Bill-Lynch_headshot_MR (002).jpgSource: Specialty Food Association

NEW YORK — The 2024 Summer Fancy Food Show is set for June 23-25 at the Javitz Center in New York. Supermarket Perimeter asked Bill Lynch, president of the Specialty Food Association (SFA), about the upcoming event.

What are you most excited about, looking ahead to this year's Summer Fancy Food Show?

I always look forward to discovering products and trends that surprise me at our Shows. We all go in thinking that we know which trends and flavors will be most prominent, but there’s always so much that’s unexpected too — I find that thrilling!
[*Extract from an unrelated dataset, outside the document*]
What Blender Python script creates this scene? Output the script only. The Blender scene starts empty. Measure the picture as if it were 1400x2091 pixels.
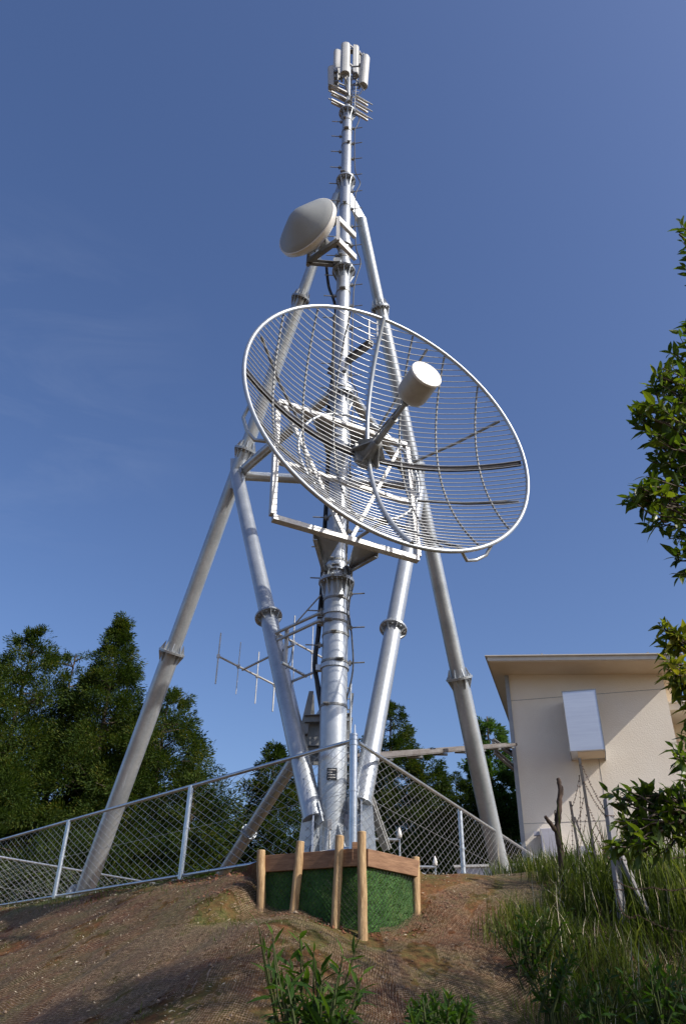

At this year’s Show specifically, I can’t wait for attendees to experience Debut District. This is a new featured area that, for the first time ever, brings together exhibitors with new products, first-time exhibitors, startups, and incubators. It’s the one-stop-shop for finding the newest of the new within the Show, and we’re opening these two halls 30 minutes early each day (9:30 a.m. for all attendees, and 9 a.m. for Key Buyers), because we think it’s going to be such a great draw.

What specifically can grocery retailers look forward to at this year's show?

Our Show has been rigorously optimized to make discovery and inspiration plentiful and easy to come by, and this is particularly true for retail buyers. In Debut District, six category-specific Pavilions, and the Spotlight Showcases section, retailers who are looking for specific kinds of products can quickly navigate to the exhibitors who are showcasing those exact foods and beverages. Need some gluten-free offerings in the red-hot “treats” category? Find them in the Confectionary, Snacks & Sweets Pavilion. Looking for products that deliver the at-home luxury customers are hungry for? Visit the Deli Pavilion for innovative indulgences that consumers crave.

In terms of inspiration, just walking our Show Floor and taking in the diversity and quality of products in every aisle is powerful. But in addition to exhibitors and products, retailers should browse our incredible lineup of sessions and speakers. There’s going to be a ton of inspiration packed into talks like “Savoring the Future” with Whole Foods Market CEO Buechel, “Feeling the Heat” with the Hot Ones / Heatonist team, and many more.

What trends has your Trendspotter panel spotlighted for 2024 — particularly concerning specialty foods sold in grocery fresh departments?

SFA Trendspotters have identified a number of 2024 interesting trends that put the “specialty” touch on produce and other fresh items. The top-selling category in specialty foods, which is snacks, may not be traditionally associated with fresh departments, but we’re tracking a trend around fruits as snacks that’s exciting. We’ve seen meticulously cultivated grapes and strawberries sold as occasion-ready treats, high-end melon with wine-like terroir and quality attributes, and more.

Another relevant movement that is huge and continuing to grow is around upcycled and upscaled, in which surplus or so-called “ugly” produce and food by-products are turned into new specialty delicacies, from dates to whiskey and beyond. Finally, mushrooms continue to trend, evolve, and mature as a specialty food favorite that can be found in the fresh aisles and nearly every other grocery department.

How is demand for specialty foods sold in grocery fresh, and what is driving it?

Specialty food consumers continue to demonstrate strong appetites across all categories, including products sold in fresh departments. SFA’s State of the Specialty Food Industry Report 2024-25, which will be unveiled at the Summer Show, reveals that specialty food sales grew 6.5% in 2023, to a whopping $206.8 billion. 

The demand for specialty products sold in grocery fresh stems from a number of central concerns we are hearing from specialty food consumers. 

As health, wellness, and fitness priorities drive specialty food shoppers to seek out fresh and nutritional products, grocery retailers can find value in sourcing the kinds of specialty produce of interest to these consumers, whether it’s fruits as snacks or upcycled dates or locally cultivated vegetables from independent farmers. Sustainability and environmental impact are also important to specialty food shoppers, creating an opportunity for grocery retailers to highlight the eco-friendly ethos behind specialty products they source.